Les damnés ne peuvent vouloir ni désirer aucun bien.

1.     La haine des damnés est telle, qu'ils ne peuvent vouloir ni désirer aucun bien, mais ils blasphèment sans cesse contre moi. Pourquoi ne peuvent-ils désirer aucun bien ? parce qu'avec la vie de l'homme finit l'usage de son libre arbitre ; il a perdu le temps qu'il avait pour pouvoir mériter. Quand, par le péché mortel, on meurt dans la haine, la justice divine enchaîne pour toujours à la haine l'âme, qui reste éternellement obstinée dans le mal qu'elle a commis, se dévorant elle-même et augmentant sa peine des peines de ceux dont elle a causé la damnation.

2.      Le mauvais riche demandait en grâce que Lazare allât trouver ses frères qui étaient restés dans Je monde pour leur annoncer son supplice (Lc, XVI, 27-28). Ce n'était pas par charité qu'il le faisait, ni par compassion pour ses frères, puisqu'il était privé de charité et qu'il ne pouvait. désirer rien d'utile à mon honneur et au salut des autres. Je t'ai dit que les damnés ne peuvent vouloir aucun bien à leur prochain, et qu'ils me blasphèment, parce que leur vie a fini dans la haine de Dieu et de la vertu.

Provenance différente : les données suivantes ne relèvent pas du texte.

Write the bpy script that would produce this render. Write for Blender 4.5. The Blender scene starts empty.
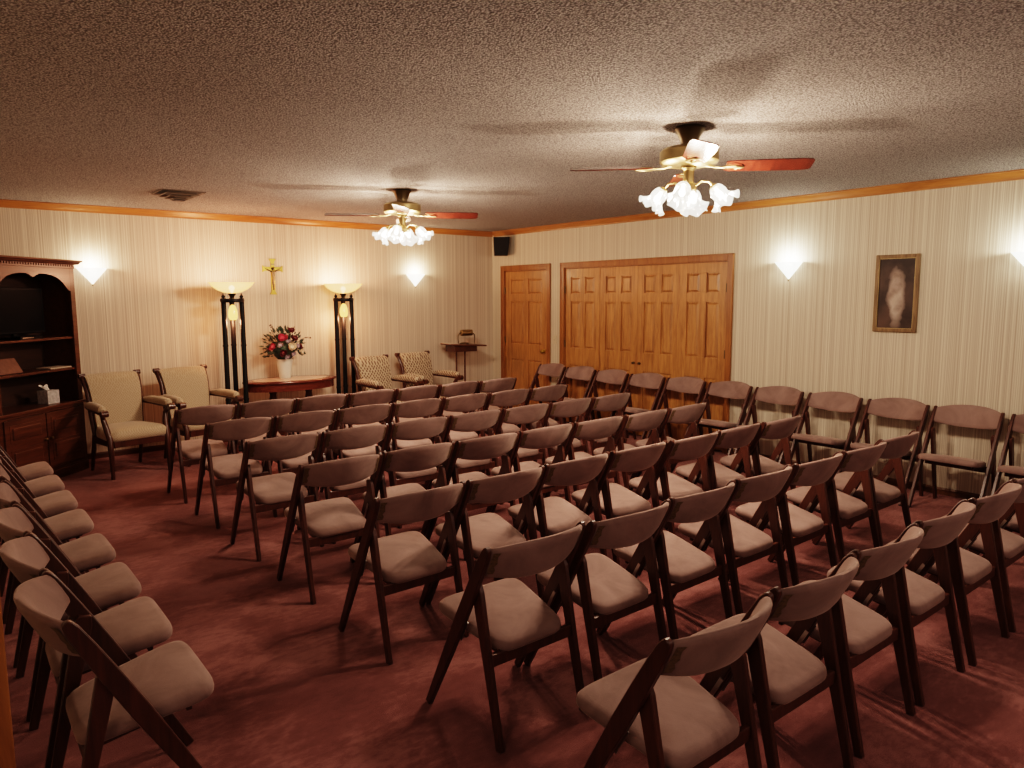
import bpy, bmesh, math, random
from mathutils import Vector, Matrix, Euler
random.seed(7)
R = math.radians
COL = bpy.context.scene.collection
H = 2.60
WX = -6.48          # left wall plane
YN = -9.70          # wall behind the camera

# ------------------------------------------------------------------ helpers
class MB:
    """collects shapes in one bmesh, built as ONE mesh object"""
    def __init__(self): self.bm = bmesh.new()
    def _add(self, verts, faces, mat=None):
        vs = [self.bm.verts.new(mat @ Vector(v) if mat else Vector(v)) for v in verts]
        for f in faces:
            try: self.bm.faces.new([vs[i] for i in f])
            except ValueError: pass
        return vs
    def box(self, x0, x1, y0, y1, z0, z1, mat=None, bev=0.0):
        v = [(x0,y0,z0),(x1,y0,z0),(x1,y1,z0),(x0,y1,z0),(x0,y0,z1),(x1,y0,z1),(x1,y1,z1),(x0,y1,z1)]
        f = [(0,3,2,1),(4,5,6,7),(0,1,5,4),(1,2,6,5),(2,3,7,6),(3,0,4,7)]
        vs = self._add(v, f, mat)
        if bev > 0:
            es = set()
            for a in vs:
                for e in a.link_edges: es.add(e)
            bmesh.ops.bevel(self.bm, geom=list(es), offset=bev, segments=2, profile=.5, affect='EDGES')
        return self
    def prism(self, pts, h0, h1, axes='xz', mat=None, bev=0.0):
        """2D outline pts extruded between h0 and h1 along the remaining axis"""
        def P(a, b, h):
            return {'xz': (a, h, b), 'yz': (h, a, b), 'xy': (a, b, h)}[axes]
        n = len(pts)
        v = [P(a, b, h0) for a, b in pts] + [P(a, b, h1) for a, b in pts]
        f = [tuple(range(n)), tuple(range(2*n-1, n-1, -1))] + [(i, i+n, (i+1) % n+n, (i+1) % n) for i in range(n)]
        vs = self._add(v, f, mat)
        if bev > 0:
            es = set()
            for a in vs:
                for e in a.link_edges:
                    es.add(e)
            bmesh.ops.bevel(self.bm, geom=list(es), offset=bev, segments=2, profile=.5, affect='EDGES')
        return self
    def lathe(self, prof, n=24, mat=None, ruffle=None, cap0=True, cap1=True):
        """profile [(r,z)] turned round z; ruffle(i,ang)->(dr,dz)"""
        vs = []; m = len(prof)
        for j in range(n):
            a = 2*math.pi*j/n
            for i, (r, z) in enumerate(prof):
                dr, dz = ruffle(i, a) if ruffle else (0, 0)
                vs.append(((r+dr)*math.cos(a), (r+dr)*math.sin(a), z+dz))
        fs = []
        for j in range(n):
            k = (j+1) % n
            for i in range(m-1): fs.append((j*m+i, k*m+i, k*m+i+1, j*m+i+1))
        if cap0: fs.append(tuple(j*m for j in range(n))[::-1])
        if cap1: fs.append(tuple(j*m+m-1 for j in range(n)))
        self._add(vs, fs, mat); return self
    def tube(self, path, rad, n=10, mat=None, squash=1.0):
        """round bar along a path, rad number or list"""
        path = [Vector(p) for p in path]
        rs = rad if isinstance(rad, (list, tuple)) else [rad]*len(path)
        vs = []; prev = None
        for i, p in enumerate(path):
            t = (path[min(i+1, len(path)-1)]-path[max(i-1, 0)]).normalized()
            if prev is None:
                up = Vector((0, 0, 1)) if abs(t.z) < .9 else Vector((1, 0, 0))
                a = t.cross(up).normalized()
            else:
                a = (prev-t*prev.dot(t)).normalized()
            prev = a; b = t.cross(a).normalized()
            for j in range(n):
                w = 2*math.pi*j/n
                vs.append(p+a*rs[i]*math.cos(w)+b*rs[i]*math.sin(w)*squash)
        m = len(path); fs = []
        for i in range(m-1):
            for j in range(n):
                k = (j+1) % n
                fs.append((i*n+j, i*n+k, (i+1)*n+k, (i+1)*n+j))
        fs.append(tuple(range(n))[::-1]); fs.append(tuple((m-1)*n+j for j in range(n)))
        self._add(vs, fs, mat); return self
    def plank(self, path, w, th, x0, mat=None):
        """flat board in the y-z plane following path [(y,z)] with widths w (list), x from x0 to x0+th"""
        n = len(path); L = []; Rr = []
        for i, (y, z) in enumerate(path):
            a = path[max(i-1, 0)]; b = path[min(i+1, n-1)]
            t = Vector((b[0]-a[0], b[1]-a[1])).normalized(); nn = Vector((-t.y, t.x))
            L.append((y+nn.x*w[i]/2, z+nn.y*w[i]/2)); Rr.append((y-nn.x*w[i]/2, z-nn.y*w[i]/2))
        # strip of quads, both faces and rim
        vs = []
        for s in (x0, x0+th):
            for i in range(n): vs.append((s, L[i][0], L[i][1])); vs.append((s, Rr[i][0], Rr[i][1]))
        fs = []; o = 2*n
        for i in range(n-1):
            fs.append((2*i, 2*i+1, 2*i+3, 2*i+2)); fs.append((o+2*i, o+2*i+2, o+2*i+3, o+2*i+1))
            fs.append((2*i, 2*i+2, o+2*i+2, o+2*i)); fs.append((2*i+1, o+2*i+1, o+2*i+3, 2*i+3))
        fs.append((0, o, o+1, 1)); fs.append((2*n-2, 2*n-1, o+2*n-1, o+2*n-2))
        self._add(vs, fs, mat); return self
    def grid(self, f, nu, nv, closeu=False, closev=False, mat=None, capu=False):
        """surface f(i,j)->(x,y,z)"""
        vs = [f(i, j) for i in range(nu) for j in range(nv)]
        fs = []
        for i in range(nu if closeu else nu-1):
            for j in range(nv if closev else nv-1):
                i2 = (i+1) % nu; j2 = (j+1) % nv
                fs.append((i*nv+j, i2*nv+j, i2*nv+j2, i*nv+j2))
        if capu:
            fs.append(tuple(range(nv))[::-1]); fs.append(tuple((nu-1)*nv+j for j in range(nv)))
        self._add(vs, fs, mat); return self
    def build(self, name, material, parent=None, smooth=False, loc=None, angle=40):
        bm = self.bm
        bmesh.ops.recalc_face_normals(bm, faces=bm.faces)
        me = bpy.data.meshes.new(name); bm.to_mesh(me); bm.free()
        if smooth:
            for p in me.polygons: p.use_smooth = True
            try: me.set_sharp_from_angle(angle=R(angle))
            except Exception: pass
        me.materials.append(material)
        o = bpy.data.objects.new(name, me); COL.objects.link(o)
        if parent: o.parent = parent
        if loc: o.location = loc
        return o

def tag(o, label=None, cat=None, group=None, kind=None):
    if label: o['label'] = label
    if cat: o['category'] = cat
    if group: o['group'] = group
    if kind: o['kind'] = kind
    return o
def empty(name, loc, rz=0, parent=None):
    o = bpy.data.objects.new(name, None); COL.objects.link(o)
    o.location = loc; o.rotation_euler = (0, 0, rz); o.empty_display_size = .1
    if parent: o.parent = parent
    return o
def kids(o): return [c for c in bpy.data.objects if c.parent == o]
def copy_tree(o, parent=None):
    c = o.copy(); COL.objects.link(c); c.parent = parent
    for ch in kids(o): copy_tree(ch, c)
    return c
def lamp(name, loc, W, color, rad=.03, parent=None):
    l = bpy.data.lights.new(name, 'POINT'); l.energy = W; l.color = color; l.shadow_soft_size = rad
    o = bpy.data.objects.new(name, l); COL.objects.link(o); o.location = loc
    if parent: o.parent = parent
    return o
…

3.     Pourquoi la demande du mauvais riche ? Il la faisait parce qu'il avait été le plus grand parmi ses frères et qu'il leur avait fait partager les iniquités de sa vie. Il était ainsi cause de leur damnation, et il craignait de voir augmenter sa peine, leurs tourments devant s'ajouter aux siens ; car ceux qui meurent dans la haine se dévorent éternellement entre eux dans la haine.